--- START OF Available data ---

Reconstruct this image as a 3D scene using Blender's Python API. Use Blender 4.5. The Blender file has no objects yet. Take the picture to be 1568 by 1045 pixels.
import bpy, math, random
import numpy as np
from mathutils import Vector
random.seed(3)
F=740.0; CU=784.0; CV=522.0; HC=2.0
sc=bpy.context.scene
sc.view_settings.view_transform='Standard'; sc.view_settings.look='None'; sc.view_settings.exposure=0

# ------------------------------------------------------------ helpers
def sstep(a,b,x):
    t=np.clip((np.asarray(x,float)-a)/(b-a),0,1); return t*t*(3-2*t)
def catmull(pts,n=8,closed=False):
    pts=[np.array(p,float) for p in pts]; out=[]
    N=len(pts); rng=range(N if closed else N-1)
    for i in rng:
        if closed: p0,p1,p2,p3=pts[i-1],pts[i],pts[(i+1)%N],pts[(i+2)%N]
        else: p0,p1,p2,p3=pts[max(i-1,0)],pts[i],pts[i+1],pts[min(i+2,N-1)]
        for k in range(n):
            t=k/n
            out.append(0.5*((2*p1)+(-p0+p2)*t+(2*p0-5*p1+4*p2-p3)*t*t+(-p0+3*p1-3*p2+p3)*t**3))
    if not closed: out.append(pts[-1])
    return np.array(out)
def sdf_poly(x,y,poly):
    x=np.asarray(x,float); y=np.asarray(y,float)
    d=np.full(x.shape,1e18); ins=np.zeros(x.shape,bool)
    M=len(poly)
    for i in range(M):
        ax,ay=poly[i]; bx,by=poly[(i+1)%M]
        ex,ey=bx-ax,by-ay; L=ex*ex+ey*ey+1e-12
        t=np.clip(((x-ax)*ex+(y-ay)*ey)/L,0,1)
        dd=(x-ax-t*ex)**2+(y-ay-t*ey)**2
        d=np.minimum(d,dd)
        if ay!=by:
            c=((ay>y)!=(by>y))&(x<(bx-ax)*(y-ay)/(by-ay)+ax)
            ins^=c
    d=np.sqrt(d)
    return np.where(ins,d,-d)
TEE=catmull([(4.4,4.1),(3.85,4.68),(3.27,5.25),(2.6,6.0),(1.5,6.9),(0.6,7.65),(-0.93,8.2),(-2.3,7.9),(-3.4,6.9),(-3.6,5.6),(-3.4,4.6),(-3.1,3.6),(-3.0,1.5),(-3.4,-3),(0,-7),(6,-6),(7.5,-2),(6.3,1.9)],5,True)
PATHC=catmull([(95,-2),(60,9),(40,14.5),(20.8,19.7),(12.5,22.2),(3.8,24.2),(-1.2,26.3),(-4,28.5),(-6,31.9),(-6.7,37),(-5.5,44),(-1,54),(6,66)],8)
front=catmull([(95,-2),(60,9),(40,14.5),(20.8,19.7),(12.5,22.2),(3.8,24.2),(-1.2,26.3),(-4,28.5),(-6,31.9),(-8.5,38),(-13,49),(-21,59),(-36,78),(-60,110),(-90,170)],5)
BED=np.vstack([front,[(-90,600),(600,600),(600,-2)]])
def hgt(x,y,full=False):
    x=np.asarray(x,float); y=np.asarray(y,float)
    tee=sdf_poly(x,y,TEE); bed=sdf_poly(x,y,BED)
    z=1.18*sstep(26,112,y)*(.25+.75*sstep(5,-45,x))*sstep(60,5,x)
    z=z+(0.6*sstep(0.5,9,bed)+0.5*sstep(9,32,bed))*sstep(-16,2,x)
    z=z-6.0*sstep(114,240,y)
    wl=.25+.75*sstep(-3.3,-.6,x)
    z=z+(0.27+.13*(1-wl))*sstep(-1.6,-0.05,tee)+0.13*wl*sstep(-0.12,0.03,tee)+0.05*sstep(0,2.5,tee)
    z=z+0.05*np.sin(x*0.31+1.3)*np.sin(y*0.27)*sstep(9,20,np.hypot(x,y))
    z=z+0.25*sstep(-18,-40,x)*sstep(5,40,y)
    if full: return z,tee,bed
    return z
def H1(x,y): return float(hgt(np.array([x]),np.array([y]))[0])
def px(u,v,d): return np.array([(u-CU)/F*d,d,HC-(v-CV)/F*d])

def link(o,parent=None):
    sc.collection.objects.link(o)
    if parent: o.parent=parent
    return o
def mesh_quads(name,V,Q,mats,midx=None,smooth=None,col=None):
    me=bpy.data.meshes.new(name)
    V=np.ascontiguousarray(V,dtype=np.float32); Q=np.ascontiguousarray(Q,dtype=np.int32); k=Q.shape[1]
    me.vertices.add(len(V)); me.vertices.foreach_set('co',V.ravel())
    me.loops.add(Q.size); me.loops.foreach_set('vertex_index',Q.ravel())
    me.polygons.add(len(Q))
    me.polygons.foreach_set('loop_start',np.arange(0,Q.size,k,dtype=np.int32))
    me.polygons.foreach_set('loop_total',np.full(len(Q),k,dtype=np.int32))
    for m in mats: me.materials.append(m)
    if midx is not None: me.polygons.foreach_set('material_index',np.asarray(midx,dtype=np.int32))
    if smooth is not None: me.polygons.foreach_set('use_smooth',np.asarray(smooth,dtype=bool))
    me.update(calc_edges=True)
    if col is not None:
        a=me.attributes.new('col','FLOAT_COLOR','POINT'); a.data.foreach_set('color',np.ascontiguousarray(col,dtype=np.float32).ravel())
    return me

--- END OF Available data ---

Repeat the material word for word, in full.

Reconstruct this image as a 3D scene using Blender's Python API. Use Blender 4.5. The Blender file has no objects yet. Take the picture to be 1568 by 1045 pixels.
import bpy, math, random
import numpy as np
from mathutils import Vector
random.seed(3)
F=740.0; CU=784.0; CV=522.0; HC=2.0
sc=bpy.context.scene
sc.view_settings.view_transform='Standard'; sc.view_settings.look='None'; sc.view_settings.exposure=0

# ------------------------------------------------------------ helpers
def sstep(a,b,x):
    t=np.clip((np.asarray(x,float)-a)/(b-a),0,1); return t*t*(3-2*t)
def catmull(pts,n=8,closed=False):
    pts=[np.array(p,float) for p in pts]; out=[]
    N=len(pts); rng=range(N if closed else N-1)
    for i in rng:
        if closed: p0,p1,p2,p3=pts[i-1],pts[i],pts[(i+1)%N],pts[(i+2)%N]
        else: p0,p1,p2,p3=pts[max(i-1,0)],pts[i],pts[i+1],pts[min(i+2,N-1)]
        for k in range(n):
            t=k/n
            out.append(0.5*((2*p1)+(-p0+p2)*t+(2*p0-5*p1+4*p2-p3)*t*t+(-p0+3*p1-3*p2+p3)*t**3))
    if not closed: out.append(pts[-1])
    return np.array(out)
def sdf_poly(x,y,poly):
    x=np.asarray(x,float); y=np.asarray(y,float)
    d=np.full(x.shape,1e18); ins=np.zeros(x.shape,bool)
    M=len(poly)
    for i in range(M):
        ax,ay=poly[i]; bx,by=poly[(i+1)%M]
        ex,ey=bx-ax,by-ay; L=ex*ex+ey*ey+1e-12
        t=np.clip(((x-ax)*ex+(y-ay)*ey)/L,0,1)
        dd=(x-ax-t*ex)**2+(y-ay-t*ey)**2
        d=np.minimum(d,dd)
        if ay!=by:
            c=((ay>y)!=(by>y))&(x<(bx-ax)*(y-ay)/(by-ay)+ax)
            ins^=c
    d=np.sqrt(d)
    return np.where(ins,d,-d)
TEE=catmull([(4.4,4.1),(3.85,4.68),(3.27,5.25),(2.6,6.0),(1.5,6.9),(0.6,7.65),(-0.93,8.2),(-2.3,7.9),(-3.4,6.9),(-3.6,5.6),(-3.4,4.6),(-3.1,3.6),(-3.0,1.5),(-3.4,-3),(0,-7),(6,-6),(7.5,-2),(6.3,1.9)],5,True)
PATHC=catmull([(95,-2),(60,9),(40,14.5),(20.8,19.7),(12.5,22.2),(3.8,24.2),(-1.2,26.3),(-4,28.5),(-6,31.9),(-6.7,37),(-5.5,44),(-1,54),(6,66)],8)
front=catmull([(95,-2),(60,9),(40,14.5),(20.8,19.7),(12.5,22.2),(3.8,24.2),(-1.2,26.3),(-4,28.5),(-6,31.9),(-8.5,38),(-13,49),(-21,59),(-36,78),(-60,110),(-90,170)],5)
BED=np.vstack([front,[(-90,600),(600,600),(600,-2)]])
def hgt(x,y,full=False):
    x=np.asarray(x,float); y=np.asarray(y,float)
    tee=sdf_poly(x,y,TEE); bed=sdf_poly(x,y,BED)
    z=1.18*sstep(26,112,y)*(.25+.75*sstep(5,-45,x))*sstep(60,5,x)
    z=z+(0.6*sstep(0.5,9,bed)+0.5*sstep(9,32,bed))*sstep(-16,2,x)
    z=z-6.0*sstep(114,240,y)
    wl=.25+.75*sstep(-3.3,-.6,x)
    z=z+(0.27+.13*(1-wl))*sstep(-1.6,-0.05,tee)+0.13*wl*sstep(-0.12,0.03,tee)+0.05*sstep(0,2.5,tee)
    z=z+0.05*np.sin(x*0.31+1.3)*np.sin(y*0.27)*sstep(9,20,np.hypot(x,y))
    z=z+0.25*sstep(-18,-40,x)*sstep(5,40,y)
    if full: return z,tee,bed
    return z
def H1(x,y): return float(hgt(np.array([x]),np.array([y]))[0])
def px(u,v,d): return np.array([(u-CU)/F*d,d,HC-(v-CV)/F*d])

def link(o,parent=None):
    sc.collection.objects.link(o)
    if parent: o.parent=parent
    return o
def mesh_quads(name,V,Q,mats,midx=None,smooth=None,col=None):
    me=bpy.data.meshes.new(name)
    V=np.ascontiguousarray(V,dtype=np.float32); Q=np.ascontiguousarray(Q,dtype=np.int32); k=Q.shape[1]
    me.vertices.add(len(V)); me.vertices.foreach_set('co',V.ravel())
    me.loops.add(Q.size); me.loops.foreach_set('vertex_index',Q.ravel())
    me.polygons.add(len(Q))
    me.polygons.foreach_set('loop_start',np.arange(0,Q.size,k,dtype=np.int32))
    me.polygons.foreach_set('loop_total',np.full(len(Q),k,dtype=np.int32))
    for m in mats: me.materials.append(m)
    if midx is not None: me.polygons.foreach_set('material_index',np.asarray(midx,dtype=np.int32))
    if smooth is not None: me.polygons.foreach_set('use_smooth',np.asarray(smooth,dtype=bool))
    me.update(calc_edges=True)
    if col is not None:
        a=me.attributes.new('col','FLOAT_COLOR','POINT'); a.data.foreach_set('color',np.ascontiguousarray(col,dtype=np.float32).ravel())
    return me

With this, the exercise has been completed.